Gender Outlaws

1. The scene at Verlaine: full of glowy things! 2. Readers Kian Goh & Tamiko Beyer.

Last night, Verlaine hosted the launch party of Tamiko Beyer’s new chapbook, bough breaks. There were free cupcakes, and also readings featuring contributors to Gender Outlaws! There were six readers, including Beyer.

In order…

Kian Goh, who just happens to be the love of Beyer’s life, as well the author of “Queerspace: Homeless LGBT Youth and a New Architectural Activism.” She showed a slideshow of photographs, and read a selection from her book. We learned about the Chelsea Piers and other queer spaces, which are generally “ephemeral.”

Kit Yan, a slam poet, read three pieces about the same relationship, which were all involved a Tibetan restaurant. His work did not change my opinion about slam and/or spoken word poetry, which is that the genre mostly consists of strung-together descriptions of food.

1. Heather Bryant, who writes fiction and nonfiction and is also the nonfiction editor of Drunken Boat, & Thais Chu, a designer. 2. Lauren, who volunteers for Bluestockings, which is a bookstore, fair trade cafe, and activist center, and sells Gender Outlaws and bough breaks.

Cory Schmanke Parrish, is a poet and member of Agent 409, a queer and multiracial writing collective. He submitted two of the poems that he read to Gender Outlaws, one for real and one as a joke. Surprisingly, the joke got picked. But both were pretty awesome poems; the serious was very moving, and the joke was entitled “The Secret Life of my Weiner” and included the line, “I hope (my penis) doesn’t ride the subway because New York is dirty and you know I don’t wash that thing before I put it back in my pants.”

Doyin Ola, “queer transfag activist, feminist and gender liberationist,” read what was “most definitely a sex piece.” It was about a rather anonymous sexual encounter between a trans-man and a short FOBby man with balls that were “delicate orbs.” I like descriptions of balls because balls are weird but cool, and I was glad that the narrator of this piece shared my feelings on this very important subject.

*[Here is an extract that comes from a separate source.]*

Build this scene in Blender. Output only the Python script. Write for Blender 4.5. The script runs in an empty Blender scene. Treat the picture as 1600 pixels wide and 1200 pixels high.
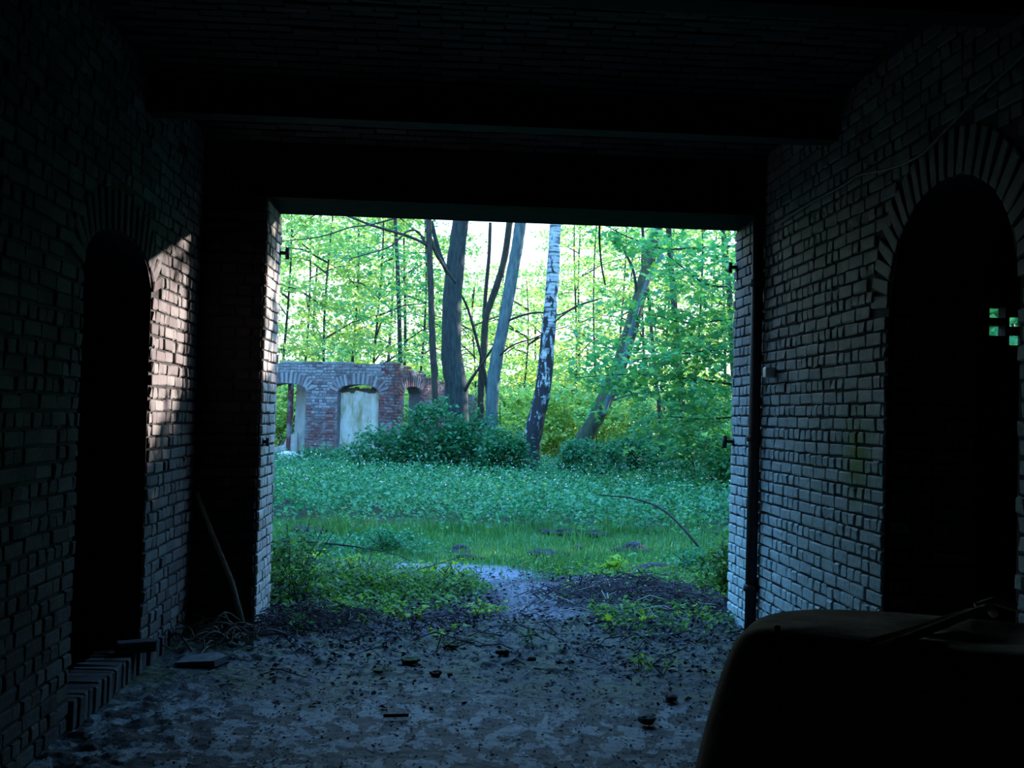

1. Readers Cory Schmanke Parrish & Doyin Ola. 2. Alana Krivo-Kaufman, an activist for Jews for Racial and Economic Justice; writer Toi Scott, who is writing for Trans Bodies, Trans Selves; and Sal Lempert, who works for AVODAH: the Jewish Service Corps.

Victor Tobar is a writer and the curator of Ruckus, a queer and trans people of color art and performance series at Bluestockings, which happens on the fourth Friday of every month. He writes mostly poetry, but he also shared his science fiction: a post-apocalyptic tale about magical beings who are queer, trans, and multiracial.

Tomiko Beyer, the author of bough breaks, explained that the chapbook is a sequence of poems about her desire to adopt a child, and motherhood as a gendered subject. Her writing was crisp, lively, and moving, but my favorite poem was the last one she read, which was a “celebration of (her) femmeness” and included the line “come so hard my mascara smears.” And it also talked about glitter. Glitter, orgasms, and mascara: now that’s some good shit.

–Julia Jackson is working on her MFA in fiction at Brooklyn College, and is a regular contributor for Electric Dish.